Ecclesiastical site, Coumduff, Co. Kerry

In the centre of the village of Knockane, about three-quarters of a mile south of Lough Anscaul in County Kerry, a small patch of open ground holds four probable graves and an Early Christian cross-slab.

The site is used today as a general dumping ground, which makes it easy to overlook, but the stones arranged across this modest, stream-bounded plot have been quietly resisting easy classification for the better part of a century.

Two of the graves are box-like arrangements of large upright slabs, not unlike megalithic cists, which are prehistoric stone-lined burial chambers. The first is a three-sided rectangular setting, open to the east, measuring roughly 1.4 by 1.3 metres internally, with a prostrate slab nearby that may once have served as a capstone. The second, about 11 metres to the east, is a four-sided version of similar construction, its open south side giving directly onto the steep scarp that drops away at the edge of the site. The other two graves are less clearly defined: one is a low mound containing two parallel slabs set close together, and the easternmost is marked by a large boulder overlying a hollow, with a line of small stones running out from beneath it. Scholars have interpreted the graves variously as megalithic cists, as suggested by F. Henry in 1937, and as ceallúnach graves, a term used for a calluragh, that is, an unconsecrated burial ground traditionally used for unbaptised children and others excluded from churchyard burial, as proposed by T. Fanning in 1981. The unusually large stones argue against straightforward Early Christian burial practice, though the Megalithic Survey of Ireland has declined to classify the structures as megalithic tombs. The matter, in short, remains open. The cross-slab is more legible: a slab measuring 1.1 by 0.94 metres, it carries a cross of arcs with a plain pendant stem, and a loop at the right side of the upper arm that represents a monogram form of the Chi-Rho symbol, one of the earliest Christograms, formed from the first two letters of Christ's name in Greek.
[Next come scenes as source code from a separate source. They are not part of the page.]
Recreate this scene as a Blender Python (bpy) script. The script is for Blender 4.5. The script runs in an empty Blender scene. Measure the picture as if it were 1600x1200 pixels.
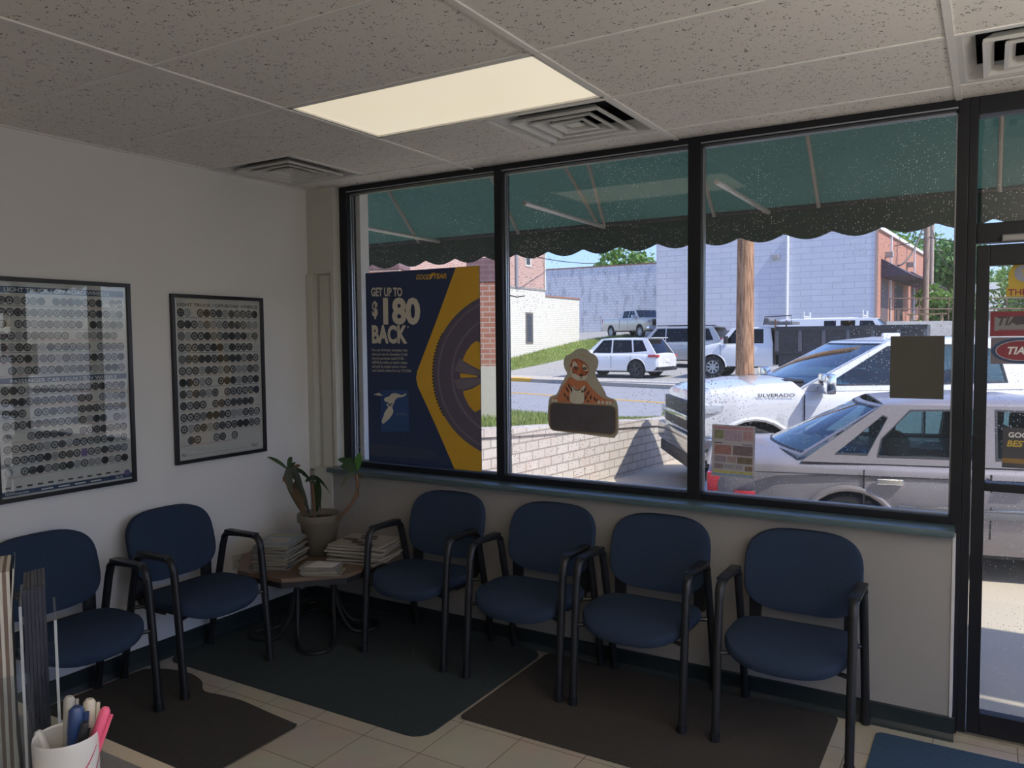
import bpy, bmesh, math, random
from math import pi, sin, cos, radians as R
from mathutils import Vector, Matrix
from mathutils.geometry import tessellate_polygon
random.seed(7)
S = bpy.context.scene
COL = S.collection

# ------------------------------------------------------------------ camera, world, sun, exposure
CAM = Vector((3.836, -3.776, 1.718)); CR = (1.5150, 0.00934, 0.54127); FPX = 1242.85
cd = bpy.data.cameras.new('camera'); cam = bpy.data.objects.new('camera', cd); COL.objects.link(cam)
cam.location = CAM; cam.rotation_euler = CR
cd.sensor_width = 36; cd.lens = FPX/1600*36; cd.clip_start = 0.05; cd.clip_end = 500
S.camera = cam
S.view_settings.view_transform = 'Standard'; S.view_settings.look = 'None'
S.view_settings.exposure = 0.0; S.view_settings.gamma = 1.0; S.view_settings.use_curve_mapping = False
w = bpy.data.worlds.new('world'); S.world = w; w.use_nodes = True
nt = w.node_tree; bg = nt.nodes['Background']
sky = nt.nodes.new('ShaderNodeTexSky'); sky.sky_type = 'NISHITA'; sky.sun_disc = False
sky.sun_elevation = R(50); sky.sun_rotation = R(90); sky.air_density = 1.0; sky.dust_density = 1.2; sky.ozone_density = 2.0
tn = nt.nodes.new('ShaderNodeMix'); tn.data_type = 'RGBA'; tn.blend_type = 'MULTIPLY'; tn.inputs['Factor'].default_value = 1; tn.inputs['B'].default_value = (.60, .68, .98, 1)
nt.links.new(sky.outputs[0], tn.inputs['A']); nt.links.new(tn.outputs['Result'], bg.inputs[0]); bg.inputs[1].default_value = 0.31
sd = bpy.data.lights.new('sun', 'SUN'); sun = bpy.data.objects.new('sun', sd); COL.objects.link(sun)
SUN = Vector((0.86, -0.085, 1.05)).normalized()
sun.rotation_euler = SUN.to_track_quat('Z', 'Y').to_euler(); sun.location = (10, 0, 20)
sd.energy = 5.0; sd.angle = R(0.6); sd.color = (1.0, 0.95, 0.86)
S.cycles.max_bounces = 10; S.cycles.diffuse_bounces = 5; S.cycles.transparent_max_bounces = 24
S.cycles.glossy_bounces = 4; S.cycles.sample_clamp_indirect = 6; S.cycles.caustics_reflective = False; S.cycles.caustics_refractive = False

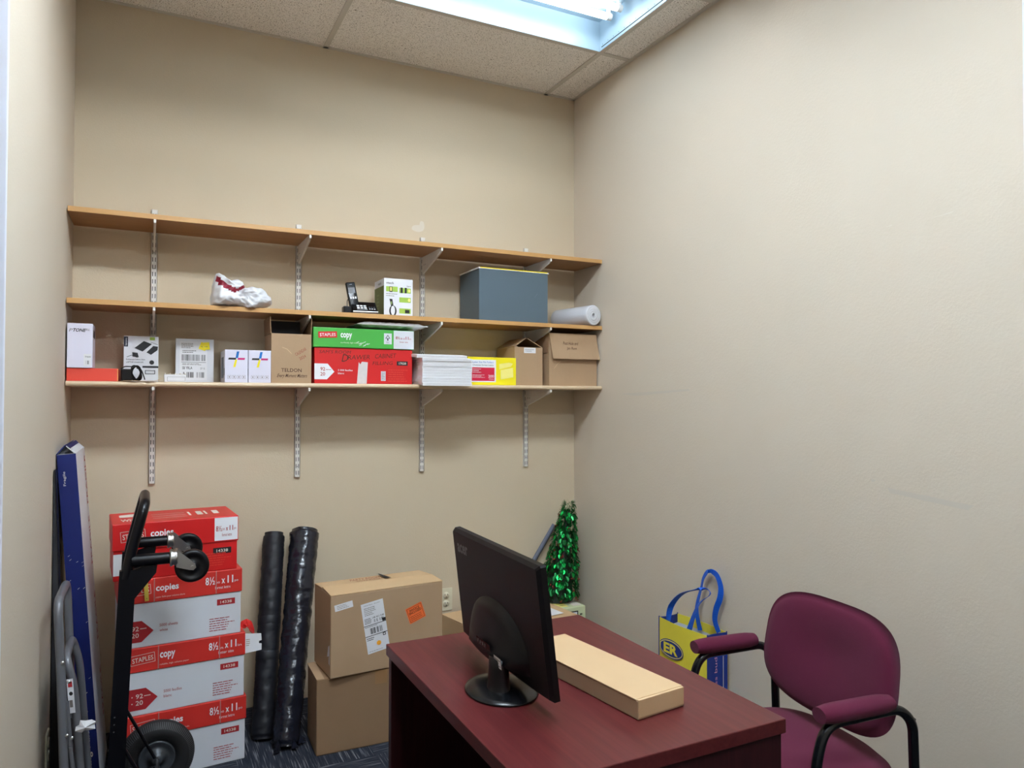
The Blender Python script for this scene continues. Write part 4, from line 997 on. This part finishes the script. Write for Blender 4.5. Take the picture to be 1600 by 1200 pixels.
for i, f_ in enumerate(m.f):
    c = sum((Vector(m.v[j]) for j in f_), Vector()) / len(f_)
    if c.y < -0.005 and near_path(c.x, c.z) < (0.010 if c.x < -0.03 else 0.006): m.m[i] = k
m.build('bag_film', t)

# telephone
t = thing('cordless_phone', 'black cordless telephone standing in its silver edged base', 'telephone', (0.892, 3.335, Z2), R(-4))
m = MB()
prof = [(-0.05, 0.0), (0.05, 0.0), (0.05, 0.052), (0.02, 0.062), (-0.046, 0.012)]
m.prism([(y, z) for y, z in prof], -0.052, 0.062, 'black_gloss', axis='X')
m.tube(bend_path([(-0.052, -0.048, 0.009), (0.062, -0.048, 0.009)], 0.01), 0.0045, 'zinc', 8)
f = Face(m, (-0.052, -0.045, 0.0145), (1, 0, 0), (0, 0.066, 0.050))
for i in range(3):
    for j in range(2): f.rect(0.022 + i * 0.016, 0.018 + j * 0.018, 0.034 + i * 0.016, 0.030 + j * 0.018, 'label_white')
for i in range(3): f.rect(0.076 + i * 0.011, 0.014, 0.083 + i * 0.011, 0.02, 'label_white'); f.rect(0.076 + i * 0.011, 0.03, 0.083 + i * 0.011, 0.034, 'grey_metal')
f.rect(0.02, 0.009, 0.068, 0.012, 'label_white')
m.build('phone_base', t)
m = MB(); Mh = Matrix.Translation((-0.036, 0.008, 0.034)) @ Matrix.Rotation(R(-14), 4, 'X') @ Matrix.Rotation(R(-8), 4, 'Y')
m.rbox(-0.022, 0.022, -0.011, 0.011, 0, 0.122, 'black_gloss', 0.006, 3, Mh, True)
f = Face(m, Mh @ Vector((-0.022, -0.0112, 0)), Mh.to_3x3() @ Vector((1, 0, 0)), Mh.to_3x3() @ Vector((0, 0, 1))); f.rect(0.007, 0.066, 0.037, 0.094, 'dark_grey_print'); f.rect(0.016, 0.108, 0.028, 0.110, 'grey_metal')
for i in range(3): f.rect(0.008 + i * 0.011, 0.038, 0.015 + i * 0.011, 0.048, 'label_white')
hs = m.build('handset', t)
m = MB(); m.rbox(-0.092, -0.055, -0.03, 0.02, 0.0, 0.034, 'black_plastic', 0.004); m.build('power_adapter', t)
m = MB(); m.tube(smooth_path([(-0.07, 0.0, 0.034), (-0.068, 0.01, 0.065), (-0.05, 0.015, 0.08), (-0.04, 0.03, 0.06)], 6), 0.0018, 'black_plastic', 8); m.build('cord', t)

# phone carton
t = thing('telephone_box', 'white and green telephone carton standing beside the cordless phone', 'box', (1.053, 3.378, Z2), 0)
w_, d_, h_ = 0.140, 0.155, 0.174
m = MB(); m.rbox(-w_ / 2, w_ / 2, -d_ / 2, d_ / 2, 0, h_, 'label_white', 0.002)
f = left(m, w_, d_); f.rect(0.0, 0.0, d_, h_ - 0.035, 'olive_green'); f.text('vtech', 0.06, h_ - 0.025, 0.11, h_ - 0.012, 'ink', 2); f.lines(0.04, 0.03, 0.08, 0.11, 5, 'sage_dark', 2, 0.5)
f = front(m, w_, d_)
f.text('vtech', 0.010, h_ - 0.027, 0.046, h_ - 0.016, 'ink', 2, 0.01); f.text('DS6101', w_ - 0.03, h_ - 0.036, w_ - 0.01, h_ - 0.030, 'ink', 2)
f.rect(0.010, 0.112, 0.066, 0.136, 'lime'); f.rect(0.026, 0.110, 0.040, 0.136, 'ink', 2); f.rect(0.029, 0.115, 0.037, 0.133, 'pale_yellow', 3)
for v in (0.108, 0.064, 0.012): f.rect(0.074, v, 0.130, v + 0.024, 'lime')
f.rect(0.080, 0.108, 0.090, 0.134, 'ink', 2); f.rect(0.100, 0.108, 0.110, 0.134, 'ink', 2); f.rect(0.102, 0.014, 0.124, 0.030, 'ink', 2); f.disc(0.122, 0.12, 0.006, 0.008, 'pale_yellow', 2); f.disc(0.122, 0.076, 0.006, 0.008, 'pale_yellow', 2)
f.poly([(0.026, 0.078), (0.040, 0.078), (0.046, 0.045), (0.034, 0.043)], 'ink', 2); f.rect(0.031, 0.052, 0.039, 0.066, 'sage_dark', 3)
f.disc(0.043, 0.022, 0.018, 0.026, 'ink', 2); f.disc(0.043, 0.024, 0.010, 0.022, 'label_white', 3); f.lines(0.01, 0.088, 0.066, 0.106, 2, 'faint_ink', 2, 0.3)
m.build('box_body', t)

# grey file box
t = thing('file_box', 'dark slate grey file box with a thin white lid on the middle shelf', 'box', (1.652, 3.408, Z2), 0)
w_, d_, h_ = 0.386, 0.246, 0.262
m = MB(); m.rbox(-w_ / 2, w_ / 2, -d_ / 2, d_ / 2, 0, h_ - 0.008, 'file_grey', 0.002)
f = front(m, w_, d_); crease(f, [(0.31, 0.13), (0.325, 0.15)], 'grey_bar', 0.002); m.build('box_body', t)
m = MB(); m.rbox(-w_ / 2 - 0.003, w_ / 2 + 0.004, -d_ / 2 - 0.003, d_ / 2 + 0.003, h_ - 0.008, h_ - 0.001, 'label_white', 0.001)
f = Face(m, (-w_ / 2, -d_ / 2 - 0.003, h_ - 0.008), (1, 0, 0), (0, 0, 1)); f.rect(0.004, 0.003, w_ - 0.004, 0.0072, 'yellow')
for k in range(7): m.tube([(-w_ / 2 + 0.01 + 0.006 * (k % 2), -0.03 + 0.012 * k, h_ - 0.001), (-w_ / 2 + 0.01, -0.03 + 0.012 * k, h_ + 0.005)], 0.002, 'label_white', 6)
o = m.build('lid', t); o['label'] = 'thin white lid with a yellow front edge'

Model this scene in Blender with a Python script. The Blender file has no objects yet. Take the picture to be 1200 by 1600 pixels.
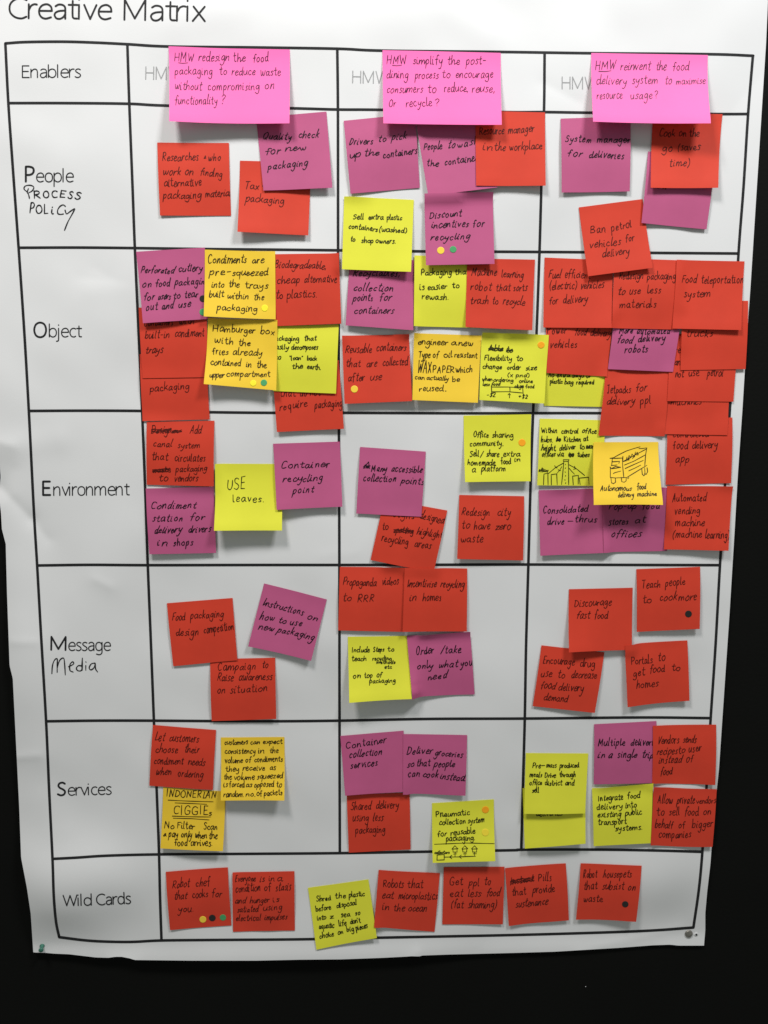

The slab now stands free, having been pulled from the field fence into which it had been embedded. A second inscribed stone fragment from the site was given to University College Cork in 1939, but its current whereabouts are unknown; the symbols on its surface were never satisfactorily identified, and a loom-weight found at the same time adds a further, unexplained domestic note to what is otherwise a burial site.